AIM OF THE TASK: Select the lines of the records containing the word "from" and list them.

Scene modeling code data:
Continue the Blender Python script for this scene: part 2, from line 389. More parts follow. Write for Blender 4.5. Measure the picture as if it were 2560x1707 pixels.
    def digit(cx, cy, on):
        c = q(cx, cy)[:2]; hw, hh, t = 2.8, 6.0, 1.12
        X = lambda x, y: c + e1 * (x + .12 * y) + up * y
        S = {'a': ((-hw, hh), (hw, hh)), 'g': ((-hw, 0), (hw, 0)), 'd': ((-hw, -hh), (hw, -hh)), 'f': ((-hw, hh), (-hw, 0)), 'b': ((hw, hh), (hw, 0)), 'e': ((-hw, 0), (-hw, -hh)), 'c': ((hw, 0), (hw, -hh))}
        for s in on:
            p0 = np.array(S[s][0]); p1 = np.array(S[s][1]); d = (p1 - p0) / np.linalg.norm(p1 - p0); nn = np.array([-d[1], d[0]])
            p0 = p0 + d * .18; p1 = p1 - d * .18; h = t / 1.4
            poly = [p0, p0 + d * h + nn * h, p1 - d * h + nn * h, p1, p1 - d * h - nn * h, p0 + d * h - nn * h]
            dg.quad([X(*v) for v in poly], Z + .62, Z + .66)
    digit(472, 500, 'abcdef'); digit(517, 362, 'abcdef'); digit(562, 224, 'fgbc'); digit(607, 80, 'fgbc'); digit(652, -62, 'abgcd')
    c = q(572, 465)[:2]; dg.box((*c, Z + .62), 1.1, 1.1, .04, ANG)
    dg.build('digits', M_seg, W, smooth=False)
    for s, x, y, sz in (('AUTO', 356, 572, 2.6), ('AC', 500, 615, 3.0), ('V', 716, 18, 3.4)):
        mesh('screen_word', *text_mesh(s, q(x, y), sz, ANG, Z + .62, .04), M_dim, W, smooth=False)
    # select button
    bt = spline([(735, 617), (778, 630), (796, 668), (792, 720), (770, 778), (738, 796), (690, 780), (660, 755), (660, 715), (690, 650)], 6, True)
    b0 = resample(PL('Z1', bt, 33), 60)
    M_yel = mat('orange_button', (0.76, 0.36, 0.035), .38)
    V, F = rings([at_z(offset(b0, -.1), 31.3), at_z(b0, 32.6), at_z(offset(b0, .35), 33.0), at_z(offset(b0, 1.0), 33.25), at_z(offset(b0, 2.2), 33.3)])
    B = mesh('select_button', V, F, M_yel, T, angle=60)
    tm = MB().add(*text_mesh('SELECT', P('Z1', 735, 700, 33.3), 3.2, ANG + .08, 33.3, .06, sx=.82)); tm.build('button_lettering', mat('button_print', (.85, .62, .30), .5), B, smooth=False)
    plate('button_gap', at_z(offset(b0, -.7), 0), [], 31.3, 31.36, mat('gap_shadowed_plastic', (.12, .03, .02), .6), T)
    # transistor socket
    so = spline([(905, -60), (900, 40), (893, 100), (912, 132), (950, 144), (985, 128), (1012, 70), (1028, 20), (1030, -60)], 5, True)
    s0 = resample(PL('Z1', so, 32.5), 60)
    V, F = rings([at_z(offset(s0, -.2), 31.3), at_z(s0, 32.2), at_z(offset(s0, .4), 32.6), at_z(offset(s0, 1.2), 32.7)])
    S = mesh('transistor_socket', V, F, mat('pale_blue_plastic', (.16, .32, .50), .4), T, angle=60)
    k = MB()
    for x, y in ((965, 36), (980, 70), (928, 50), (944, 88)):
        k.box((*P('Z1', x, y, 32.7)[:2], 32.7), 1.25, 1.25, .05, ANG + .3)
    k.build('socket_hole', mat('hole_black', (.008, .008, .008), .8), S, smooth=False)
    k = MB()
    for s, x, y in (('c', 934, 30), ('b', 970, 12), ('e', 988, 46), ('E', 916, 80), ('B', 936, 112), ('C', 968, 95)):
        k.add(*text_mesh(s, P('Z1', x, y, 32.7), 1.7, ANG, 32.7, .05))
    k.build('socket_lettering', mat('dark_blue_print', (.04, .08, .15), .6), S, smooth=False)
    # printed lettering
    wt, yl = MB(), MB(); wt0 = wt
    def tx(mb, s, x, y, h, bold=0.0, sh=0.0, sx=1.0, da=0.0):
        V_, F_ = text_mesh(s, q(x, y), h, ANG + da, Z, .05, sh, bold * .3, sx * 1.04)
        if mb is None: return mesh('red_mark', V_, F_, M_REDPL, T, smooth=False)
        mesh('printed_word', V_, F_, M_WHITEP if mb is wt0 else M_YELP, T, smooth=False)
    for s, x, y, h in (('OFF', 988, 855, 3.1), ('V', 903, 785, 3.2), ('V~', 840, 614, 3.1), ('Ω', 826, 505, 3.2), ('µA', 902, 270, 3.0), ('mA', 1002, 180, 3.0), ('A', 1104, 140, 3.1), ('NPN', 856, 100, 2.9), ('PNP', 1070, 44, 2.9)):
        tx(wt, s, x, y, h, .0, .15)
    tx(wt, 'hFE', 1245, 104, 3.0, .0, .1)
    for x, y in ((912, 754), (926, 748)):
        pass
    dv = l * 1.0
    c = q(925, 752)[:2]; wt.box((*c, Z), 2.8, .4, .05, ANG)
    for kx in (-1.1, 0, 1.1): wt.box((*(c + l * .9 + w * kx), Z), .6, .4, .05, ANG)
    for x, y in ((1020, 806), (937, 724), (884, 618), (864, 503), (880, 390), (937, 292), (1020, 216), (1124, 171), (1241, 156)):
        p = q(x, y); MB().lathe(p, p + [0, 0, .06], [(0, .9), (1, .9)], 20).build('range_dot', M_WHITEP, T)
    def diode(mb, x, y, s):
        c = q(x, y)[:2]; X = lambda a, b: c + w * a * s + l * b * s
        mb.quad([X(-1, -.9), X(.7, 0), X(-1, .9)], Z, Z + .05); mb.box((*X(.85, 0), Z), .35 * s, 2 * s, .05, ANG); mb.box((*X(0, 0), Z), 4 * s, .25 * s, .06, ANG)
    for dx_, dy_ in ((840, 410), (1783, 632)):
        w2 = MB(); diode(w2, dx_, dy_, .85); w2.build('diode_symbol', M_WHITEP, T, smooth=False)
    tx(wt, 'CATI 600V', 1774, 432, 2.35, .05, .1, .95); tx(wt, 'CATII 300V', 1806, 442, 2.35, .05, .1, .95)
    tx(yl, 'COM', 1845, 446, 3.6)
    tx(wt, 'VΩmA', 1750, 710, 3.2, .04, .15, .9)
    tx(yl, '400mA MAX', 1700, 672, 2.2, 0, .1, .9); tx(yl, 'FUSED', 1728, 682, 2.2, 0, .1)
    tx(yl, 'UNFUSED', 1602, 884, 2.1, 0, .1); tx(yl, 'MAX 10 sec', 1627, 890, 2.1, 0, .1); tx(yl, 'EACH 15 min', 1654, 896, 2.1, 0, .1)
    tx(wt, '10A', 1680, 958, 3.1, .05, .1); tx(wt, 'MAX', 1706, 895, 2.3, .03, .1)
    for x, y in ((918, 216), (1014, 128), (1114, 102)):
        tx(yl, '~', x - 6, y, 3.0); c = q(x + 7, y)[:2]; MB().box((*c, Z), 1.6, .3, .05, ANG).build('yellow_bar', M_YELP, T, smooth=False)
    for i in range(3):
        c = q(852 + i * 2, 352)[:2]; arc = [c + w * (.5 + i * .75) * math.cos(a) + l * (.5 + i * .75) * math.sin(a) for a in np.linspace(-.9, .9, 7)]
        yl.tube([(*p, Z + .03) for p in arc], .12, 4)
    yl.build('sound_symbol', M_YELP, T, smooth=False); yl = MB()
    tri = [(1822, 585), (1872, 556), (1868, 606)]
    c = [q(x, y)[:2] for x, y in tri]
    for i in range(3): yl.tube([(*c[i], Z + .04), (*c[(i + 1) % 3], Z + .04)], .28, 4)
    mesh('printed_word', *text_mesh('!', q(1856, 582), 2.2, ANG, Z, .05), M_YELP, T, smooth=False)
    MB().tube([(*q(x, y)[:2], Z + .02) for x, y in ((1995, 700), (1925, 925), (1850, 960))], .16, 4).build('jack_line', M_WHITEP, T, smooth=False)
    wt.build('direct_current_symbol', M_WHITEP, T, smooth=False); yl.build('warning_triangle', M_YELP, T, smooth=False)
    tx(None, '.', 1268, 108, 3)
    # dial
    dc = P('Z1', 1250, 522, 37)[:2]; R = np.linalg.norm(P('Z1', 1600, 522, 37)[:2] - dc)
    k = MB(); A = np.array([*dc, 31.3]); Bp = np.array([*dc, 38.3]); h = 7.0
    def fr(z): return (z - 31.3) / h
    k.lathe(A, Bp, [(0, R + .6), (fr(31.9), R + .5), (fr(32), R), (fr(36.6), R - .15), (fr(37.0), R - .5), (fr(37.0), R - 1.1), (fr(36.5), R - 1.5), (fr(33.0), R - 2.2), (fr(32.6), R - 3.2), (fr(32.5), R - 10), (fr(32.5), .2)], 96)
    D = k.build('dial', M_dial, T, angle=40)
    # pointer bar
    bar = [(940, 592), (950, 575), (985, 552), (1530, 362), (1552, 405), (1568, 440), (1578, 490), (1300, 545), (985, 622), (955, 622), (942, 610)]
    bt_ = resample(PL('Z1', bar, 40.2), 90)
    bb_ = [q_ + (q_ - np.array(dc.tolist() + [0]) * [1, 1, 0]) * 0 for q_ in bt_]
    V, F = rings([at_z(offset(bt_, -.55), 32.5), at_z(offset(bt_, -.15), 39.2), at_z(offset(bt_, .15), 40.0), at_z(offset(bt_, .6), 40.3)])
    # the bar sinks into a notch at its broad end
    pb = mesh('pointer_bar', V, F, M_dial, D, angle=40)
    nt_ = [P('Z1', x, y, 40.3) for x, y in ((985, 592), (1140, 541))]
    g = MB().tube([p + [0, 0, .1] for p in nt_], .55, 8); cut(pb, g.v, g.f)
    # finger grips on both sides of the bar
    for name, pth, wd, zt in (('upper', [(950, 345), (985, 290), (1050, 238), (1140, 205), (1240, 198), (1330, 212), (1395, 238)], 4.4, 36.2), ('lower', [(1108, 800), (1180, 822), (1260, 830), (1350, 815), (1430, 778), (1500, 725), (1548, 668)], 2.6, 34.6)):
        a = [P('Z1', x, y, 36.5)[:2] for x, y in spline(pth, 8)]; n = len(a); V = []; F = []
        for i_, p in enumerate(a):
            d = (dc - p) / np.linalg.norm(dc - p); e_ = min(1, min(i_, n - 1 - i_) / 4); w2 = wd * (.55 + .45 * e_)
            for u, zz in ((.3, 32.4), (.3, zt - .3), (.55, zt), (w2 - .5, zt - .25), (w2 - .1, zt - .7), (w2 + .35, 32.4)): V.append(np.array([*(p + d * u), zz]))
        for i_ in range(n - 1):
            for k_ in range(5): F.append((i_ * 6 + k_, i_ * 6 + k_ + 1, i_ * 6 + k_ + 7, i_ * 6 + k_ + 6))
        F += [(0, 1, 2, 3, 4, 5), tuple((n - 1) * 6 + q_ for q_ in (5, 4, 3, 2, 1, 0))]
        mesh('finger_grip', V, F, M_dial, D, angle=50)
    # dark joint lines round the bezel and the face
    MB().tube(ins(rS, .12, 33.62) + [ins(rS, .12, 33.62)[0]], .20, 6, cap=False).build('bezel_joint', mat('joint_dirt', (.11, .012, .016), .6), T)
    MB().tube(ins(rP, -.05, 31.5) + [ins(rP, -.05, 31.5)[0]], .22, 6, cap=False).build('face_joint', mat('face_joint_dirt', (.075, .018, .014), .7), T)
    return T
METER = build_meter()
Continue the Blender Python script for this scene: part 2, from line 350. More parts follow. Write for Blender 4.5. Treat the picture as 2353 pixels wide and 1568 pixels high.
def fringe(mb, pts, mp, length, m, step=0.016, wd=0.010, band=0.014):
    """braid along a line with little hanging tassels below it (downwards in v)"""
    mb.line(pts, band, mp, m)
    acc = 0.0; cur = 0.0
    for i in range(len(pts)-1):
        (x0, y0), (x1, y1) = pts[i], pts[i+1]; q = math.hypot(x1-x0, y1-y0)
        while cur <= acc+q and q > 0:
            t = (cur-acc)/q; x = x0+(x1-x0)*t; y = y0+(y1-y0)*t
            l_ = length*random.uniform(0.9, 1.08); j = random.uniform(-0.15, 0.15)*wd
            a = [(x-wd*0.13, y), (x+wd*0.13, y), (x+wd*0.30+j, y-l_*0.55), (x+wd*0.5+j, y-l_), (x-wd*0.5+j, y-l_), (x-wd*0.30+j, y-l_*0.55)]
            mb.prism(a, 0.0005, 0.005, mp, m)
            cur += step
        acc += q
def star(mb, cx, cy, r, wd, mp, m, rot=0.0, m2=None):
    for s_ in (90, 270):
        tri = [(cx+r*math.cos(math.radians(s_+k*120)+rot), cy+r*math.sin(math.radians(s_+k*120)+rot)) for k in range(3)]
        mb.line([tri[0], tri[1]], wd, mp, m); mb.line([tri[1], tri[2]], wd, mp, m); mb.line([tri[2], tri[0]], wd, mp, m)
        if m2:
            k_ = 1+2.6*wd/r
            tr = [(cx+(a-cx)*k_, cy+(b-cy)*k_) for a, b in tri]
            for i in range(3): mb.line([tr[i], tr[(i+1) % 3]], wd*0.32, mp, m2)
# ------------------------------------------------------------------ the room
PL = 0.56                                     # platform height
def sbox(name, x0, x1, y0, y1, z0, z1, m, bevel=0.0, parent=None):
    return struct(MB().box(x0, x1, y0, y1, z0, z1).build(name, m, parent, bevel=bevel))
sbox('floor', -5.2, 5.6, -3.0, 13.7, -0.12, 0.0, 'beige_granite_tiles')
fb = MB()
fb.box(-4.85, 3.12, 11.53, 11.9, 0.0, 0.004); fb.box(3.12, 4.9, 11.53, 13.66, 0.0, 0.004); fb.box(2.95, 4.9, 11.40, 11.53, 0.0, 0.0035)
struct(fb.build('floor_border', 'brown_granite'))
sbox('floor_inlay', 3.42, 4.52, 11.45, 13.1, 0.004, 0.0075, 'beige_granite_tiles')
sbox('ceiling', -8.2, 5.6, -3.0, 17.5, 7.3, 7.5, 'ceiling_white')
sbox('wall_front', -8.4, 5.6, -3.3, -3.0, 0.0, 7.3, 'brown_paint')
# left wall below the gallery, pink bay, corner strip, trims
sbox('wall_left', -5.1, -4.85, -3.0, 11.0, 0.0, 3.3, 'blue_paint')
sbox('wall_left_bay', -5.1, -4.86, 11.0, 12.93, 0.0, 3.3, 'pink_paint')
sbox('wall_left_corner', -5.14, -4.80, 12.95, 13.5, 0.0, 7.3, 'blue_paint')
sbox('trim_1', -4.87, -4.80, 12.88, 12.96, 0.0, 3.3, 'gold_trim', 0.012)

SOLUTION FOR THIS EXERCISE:
Continue the Blender Python script for this scene: part 2, from line 389. More parts follow. Write for Blender 4.5. Measure the picture as if it were 2560x1707 pixels.
Continue the Blender Python script for this scene: part 2, from line 350. More parts follow. Write for Blender 4.5. Treat the picture as 2353 pixels wide and 1568 pixels high.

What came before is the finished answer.